**Aim of the exercise**
Extract all data as written.

-- BEGIN --

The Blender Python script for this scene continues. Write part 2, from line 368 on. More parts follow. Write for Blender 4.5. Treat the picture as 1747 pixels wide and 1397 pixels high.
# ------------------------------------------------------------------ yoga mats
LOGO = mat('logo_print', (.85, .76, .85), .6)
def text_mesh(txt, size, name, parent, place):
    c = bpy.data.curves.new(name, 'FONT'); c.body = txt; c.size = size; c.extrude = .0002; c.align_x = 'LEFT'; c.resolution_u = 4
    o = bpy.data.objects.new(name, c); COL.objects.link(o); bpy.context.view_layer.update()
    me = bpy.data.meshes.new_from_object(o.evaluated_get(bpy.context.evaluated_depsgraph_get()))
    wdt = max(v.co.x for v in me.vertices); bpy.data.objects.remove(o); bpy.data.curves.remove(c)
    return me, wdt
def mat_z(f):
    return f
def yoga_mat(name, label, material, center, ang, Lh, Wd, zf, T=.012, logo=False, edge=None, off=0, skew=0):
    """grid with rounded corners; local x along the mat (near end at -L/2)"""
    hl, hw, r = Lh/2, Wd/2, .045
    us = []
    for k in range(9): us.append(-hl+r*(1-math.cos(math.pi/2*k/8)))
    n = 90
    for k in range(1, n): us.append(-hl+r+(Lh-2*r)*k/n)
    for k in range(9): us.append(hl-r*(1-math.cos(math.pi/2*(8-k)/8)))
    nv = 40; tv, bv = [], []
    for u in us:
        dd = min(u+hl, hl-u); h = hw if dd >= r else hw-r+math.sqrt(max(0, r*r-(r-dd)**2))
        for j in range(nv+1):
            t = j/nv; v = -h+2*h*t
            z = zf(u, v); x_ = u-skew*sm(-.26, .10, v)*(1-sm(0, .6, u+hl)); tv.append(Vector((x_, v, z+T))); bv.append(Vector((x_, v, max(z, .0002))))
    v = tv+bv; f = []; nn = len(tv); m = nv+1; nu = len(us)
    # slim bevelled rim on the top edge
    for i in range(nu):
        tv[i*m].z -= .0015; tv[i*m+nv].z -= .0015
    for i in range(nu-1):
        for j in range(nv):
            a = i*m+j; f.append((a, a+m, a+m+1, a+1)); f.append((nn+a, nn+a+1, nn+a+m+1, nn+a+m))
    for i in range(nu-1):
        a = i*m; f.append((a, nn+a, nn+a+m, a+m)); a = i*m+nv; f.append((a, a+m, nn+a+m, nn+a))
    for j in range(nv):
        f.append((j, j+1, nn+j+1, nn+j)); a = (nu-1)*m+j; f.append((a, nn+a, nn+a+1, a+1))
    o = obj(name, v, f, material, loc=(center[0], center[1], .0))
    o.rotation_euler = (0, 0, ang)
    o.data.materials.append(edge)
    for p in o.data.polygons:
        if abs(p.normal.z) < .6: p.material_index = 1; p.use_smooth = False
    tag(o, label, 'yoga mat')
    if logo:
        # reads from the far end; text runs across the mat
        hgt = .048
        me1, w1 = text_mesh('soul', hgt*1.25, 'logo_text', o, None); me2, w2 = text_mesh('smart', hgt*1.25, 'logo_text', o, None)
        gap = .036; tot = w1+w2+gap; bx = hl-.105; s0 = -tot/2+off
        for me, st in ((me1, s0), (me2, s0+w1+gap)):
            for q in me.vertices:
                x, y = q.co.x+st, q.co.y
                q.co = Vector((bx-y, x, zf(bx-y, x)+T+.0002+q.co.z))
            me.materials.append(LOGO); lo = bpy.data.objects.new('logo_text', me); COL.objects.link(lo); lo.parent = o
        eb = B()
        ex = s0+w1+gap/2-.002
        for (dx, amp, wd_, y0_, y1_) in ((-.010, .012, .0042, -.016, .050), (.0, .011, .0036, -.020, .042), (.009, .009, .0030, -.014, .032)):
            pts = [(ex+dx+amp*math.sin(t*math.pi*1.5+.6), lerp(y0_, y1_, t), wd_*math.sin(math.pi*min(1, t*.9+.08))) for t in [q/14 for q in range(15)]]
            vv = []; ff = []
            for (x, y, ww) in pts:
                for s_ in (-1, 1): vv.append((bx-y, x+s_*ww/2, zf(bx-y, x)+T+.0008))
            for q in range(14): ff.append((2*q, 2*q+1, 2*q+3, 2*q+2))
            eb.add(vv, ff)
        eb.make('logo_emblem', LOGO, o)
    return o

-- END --

**Final result**
The Blender Python script for this scene continues. Write part 2, from line 368 on. More parts follow. Write for Blender 4.5. Treat the picture as 1747 pixels wide and 1397 pixels high.
# ------------------------------------------------------------------ yoga mats
LOGO = mat('logo_print', (.85, .76, .85), .6)
def text_mesh(txt, size, name, parent, place):
    c = bpy.data.curves.new(name, 'FONT'); c.body = txt; c.size = size; c.extrude = .0002; c.align_x = 'LEFT'; c.resolution_u = 4
    o = bpy.data.objects.new(name, c); COL.objects.link(o); bpy.context.view_layer.update()
    me = bpy.data.meshes.new_from_object(o.evaluated_get(bpy.context.evaluated_depsgraph_get()))
    wdt = max(v.co.x for v in me.vertices); bpy.data.objects.remove(o); bpy.data.curves.remove(c)
    return me, wdt
def mat_z(f):
    return f
def yoga_mat(name, label, material, center, ang, Lh, Wd, zf, T=.012, logo=False, edge=None, off=0, skew=0):
    """grid with rounded corners; local x along the mat (near end at -L/2)"""
    hl, hw, r = Lh/2, Wd/2, .045
    us = []
    for k in range(9): us.append(-hl+r*(1-math.cos(math.pi/2*k/8)))
    n = 90
    for k in range(1, n): us.append(-hl+r+(Lh-2*r)*k/n)
    for k in range(9): us.append(hl-r*(1-math.cos(math.pi/2*(8-k)/8)))
    nv = 40; tv, bv = [], []
    for u in us:
        dd = min(u+hl, hl-u); h = hw if dd >= r else hw-r+math.sqrt(max(0, r*r-(r-dd)**2))
        for j in range(nv+1):
            t = j/nv; v = -h+2*h*t
            z = zf(u, v); x_ = u-skew*sm(-.26, .10, v)*(1-sm(0, .6, u+hl)); tv.append(Vector((x_, v, z+T))); bv.append(Vector((x_, v, max(z, .0002))))
    v = tv+bv; f = []; nn = len(tv); m = nv+1; nu = len(us)
    # slim bevelled rim on the top edge
    for i in range(nu):
        tv[i*m].z -= .0015; tv[i*m+nv].z -= .0015
    for i in range(nu-1):
        for j in range(nv):
            a = i*m+j; f.append((a, a+m, a+m+1, a+1)); f.append((nn+a, nn+a+1, nn+a+m+1, nn+a+m))
    for i in range(nu-1):
        a = i*m; f.append((a, nn+a, nn+a+m, a+m)); a = i*m+nv; f.append((a, a+m, nn+a+m, nn+a))
    for j in range(nv):
        f.append((j, j+1, nn+j+1, nn+j)); a = (nu-1)*m+j; f.append((a, nn+a, nn+a+1, a+1))
    o = obj(name, v, f, material, loc=(center[0], center[1], .0))
    o.rotation_euler = (0, 0, ang)
    o.data.materials.append(edge)
    for p in o.data.polygons:
        if abs(p.normal.z) < .6: p.material_index = 1; p.use_smooth = False
    tag(o, label, 'yoga mat')
    if logo:
        # reads from the far end; text runs across the mat
        hgt = .048
        me1, w1 = text_mesh('soul', hgt*1.25, 'logo_text', o, None); me2, w2 = text_mesh('smart', hgt*1.25, 'logo_text', o, None)
        gap = .036; tot = w1+w2+gap; bx = hl-.105; s0 = -tot/2+off
        for me, st in ((me1, s0), (me2, s0+w1+gap)):
            for q in me.vertices:
                x, y = q.co.x+st, q.co.y
                q.co = Vector((bx-y, x, zf(bx-y, x)+T+.0002+q.co.z))
            me.materials.append(LOGO); lo = bpy.data.objects.new('logo_text', me); COL.objects.link(lo); lo.parent = o
        eb = B()
        ex = s0+w1+gap/2-.002
        for (dx, amp, wd_, y0_, y1_) in ((-.010, .012, .0042, -.016, .050), (.0, .011, .0036, -.020, .042), (.009, .009, .0030, -.014, .032)):
            pts = [(ex+dx+amp*math.sin(t*math.pi*1.5+.6), lerp(y0_, y1_, t), wd_*math.sin(math.pi*min(1, t*.9+.08))) for t in [q/14 for q in range(15)]]
            vv = []; ff = []
            for (x, y, ww) in pts:
                for s_ in (-1, 1): vv.append((bx-y, x+s_*ww/2, zf(bx-y, x)+T+.0008))
            for q in range(14): ff.append((2*q, 2*q+1, 2*q+3, 2*q+2))
            eb.add(vv, ff)
        eb.make('logo_emblem', LOGO, o)
    return o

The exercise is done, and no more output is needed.